The Aunts compound the cruelty of forcing young Agnes to marry by stripping her of everything she has known: Her clothes are taken away and replaced with new ones, she attends a new school, and Paula asks the Martha’s to remove Agnes’s last connection to Tabitha: the dollhouse.
The Rubies Premarital Preparatory School is a very different place than the Vidala School. The school for younger girls had been a place of stories and moral lessons, whereas the school for older girls seems more like a trade school, to educate them in how to become professional Wives. In many ways, the lessons at the Rubies School mirror the types of instruction given to 18th-century young women at “finishing schools,” coaching in social graces and the cultural rites of the upper class. The Rubies students learn how to be kind but firm to their Marthas, the present-day equivalent of servants, and how not to become emotionally entangled with their Handmaid, should they require one.
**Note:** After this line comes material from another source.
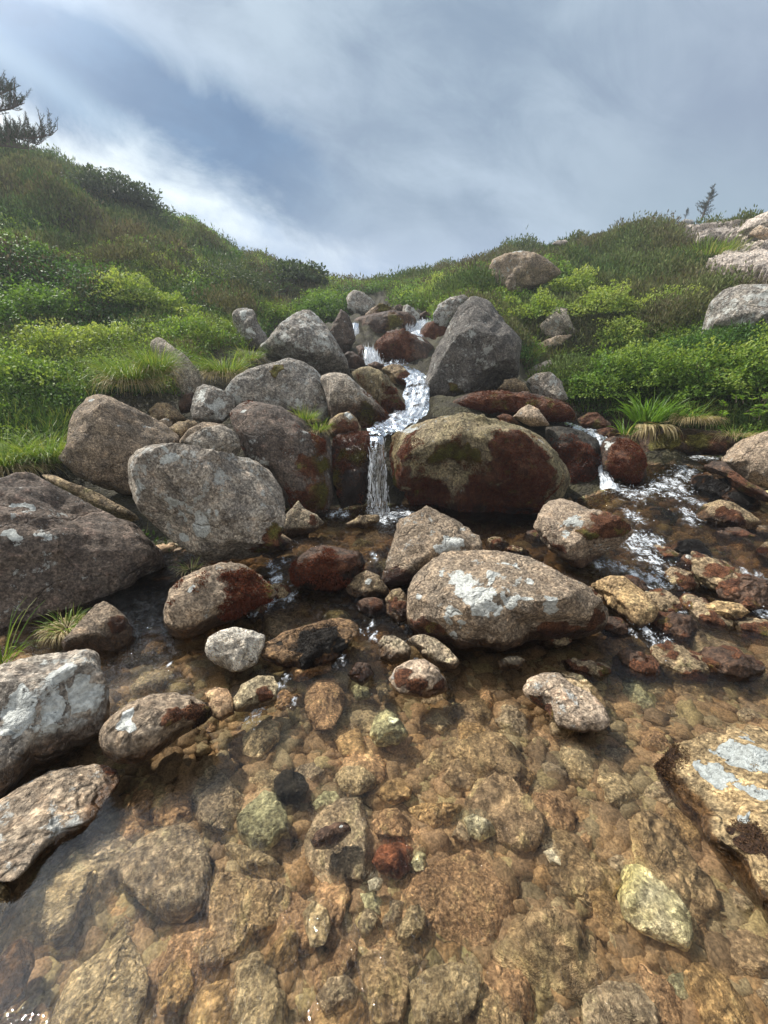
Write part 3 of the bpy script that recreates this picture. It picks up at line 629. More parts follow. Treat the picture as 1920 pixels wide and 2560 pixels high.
# rocky outcrop on the slope
SLABS = []
def slab(label, pts, lift, seed):
    """a sheet of bare rock lying on the slope, broken into thin weathered layers"""
    px = src('R12', pts); x0, y0 = px.min(0); x1, y1 = px.max(0)
    gx, gy = np.meshgrid(np.linspace(x0, x1, 150), np.linspace(y0, y1, 80)); q = np.stack([gx.ravel(), gy.ravel()], -1)
    ins = np.zeros(len(q), bool); j = len(px) - 1
    wob = q + 3.0 * np.stack([vnoise(np.c_[q * .08, np.zeros(len(q))]), vnoise(np.c_[q * .08, np.ones(len(q)) * 7])], -1)
    for i in range(len(px)):
        (xi, yi), (xj, yj) = px[i], px[j]
        ins ^= ((yi > wob[:, 1]) != (yj > wob[:, 1])) & (wob[:, 0] < (xj - xi) * (wob[:, 1] - yi) / (yj - yi + 1e-12) + xi); j = i
    d = raydir(q); best = np.full(len(q), 40.0); done = np.zeros(len(q), bool)
    for t in np.arange(8, 24, .15):
        k = ~done
        p = CAM + t * d[k]; h = p[:, 2] < T(p[:, 0], p[:, 1]) + .05
        ix = np.nonzero(k)[0][h]; best[ix] = t; done[ix] = True
    p = CAM + best[:, None] * d
    u = p * (.55, 1.5, 2.4)
    warp = .5 * fbm(p * .8 + seed, 3)
    lay = (p[:, 2] * 6.5 + p[:, 1] * .6 + warp * 1.6); st = lay - np.floor(lay)
    blk = vnoise(np.stack([p[:, 0] * 1.3 + warp, np.floor(lay) * 3.1, p[:, 1] * .3], -1))
    z = lift + .075 * (sstep(0, .25, st) * (1 - .6 * st)) + .035 * blk + .02 * fbm(u * 2 + seed, 3)
    top = p + np.array([0, -.35, 1.0]) * z[:, None]
    bot = p + np.array([0, .2, -.45])
    n = gx.shape[1]; i = np.arange(len(q)).reshape(gx.shape)
    f = np.stack([i[:-1, :-1], i[1:, :-1], i[1:, 1:], i[:-1, 1:]], -1).reshape(-1, 4); ok = ins & done; f = f[ok[f].all(1)]
    # skirt round the edge
    e = np.concatenate([f[:, [0, 1]], f[:, [1, 2]], f[:, [2, 3]], f[:, [3, 0]]]); key = np.sort(e, 1); _, inv, cnt = np.unique(key, axis=0, return_inverse=True, return_counts=True)
    e = e[cnt[inv.ravel()] == 1]; N = len(q)
    sk = np.stack([e[:, 1], e[:, 0], e[:, 0] + N, e[:, 1] + N], -1)
    V = np.concatenate([top, bot]); F = np.concatenate([f, sk, f[:, ::-1] + N])
    us = np.unique(F); mp = np.zeros(len(V), int); mp[us] = np.arange(len(us)); C = top[np.unique(f)].mean(0)
    z0 = np.zeros(len(us))
    me = mesh_from('rock_outcrop', V[us] - C, mp[F], True, {'lich': z0, 'moss': z0, 'mossg': z0, 'wet': z0}, [M['slab']])
    link('rock_outcrop', me, C, label=label, cat='rock outcrop'); SLABS.append(p[np.unique(f)][::9, :2])
slab('wide layered sheet of bare pale granite spreading across the hillside', '900,930 1080,850 1250,800 1480,720 1600,660 2000,560 2000,1290 1650,1090 1400,1040 1180,1040 1000,980', .28, 3)
slab('upper layered sheet of pale granite above the grass tufts', '760,600 900,560 1100,540 1450,505 1700,520 1980,420 1980,560 1600,640 1440,700 1200,650 900,650 820,660', .28, 8)
slab('long pale ledge with a dark lower face under the skyline heather', '650,560 760,530 1000,492 1180,465 1290,475 1490,432 1480,500 1150,535 900,560 740,585', .36, 12)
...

Agnes’s friends from the Vidala School are exaggerated versions of their former selves. Shunammite is even more prone to crude talk than she had been before, and Becka is even more anxious and desperate. It is apparent that Becka has been sexually assaulted, because she has first-hand knowledge of sex acts, which makes her terrified of marriage. Agnes feel badly for Becka’s plight but feels her issues may “rub off” on her. Like Agnes, Becka’s birth mother was a Handmaid and her official mother despises her because of it. When Becka slashes her wrists in an effort to get out of her marriage, Aunt Lise uses the event a lesson to further the girls’ indoctrination.
There is a very important piece of foreshadowing in these chapters, as Agnes states that she can attest to this marriage ritual “from both sides,” as a prospective bride and as an Aunt. Agnes also comments, when discussing the kinds of lessons in cooking that the girls are taught at the Rubies School, “I can’t say I remember much about these lessons now, as I never was in a position to put them into practice” (164). This passage suggests that Agnes never marries, and instead becomes an Aunt.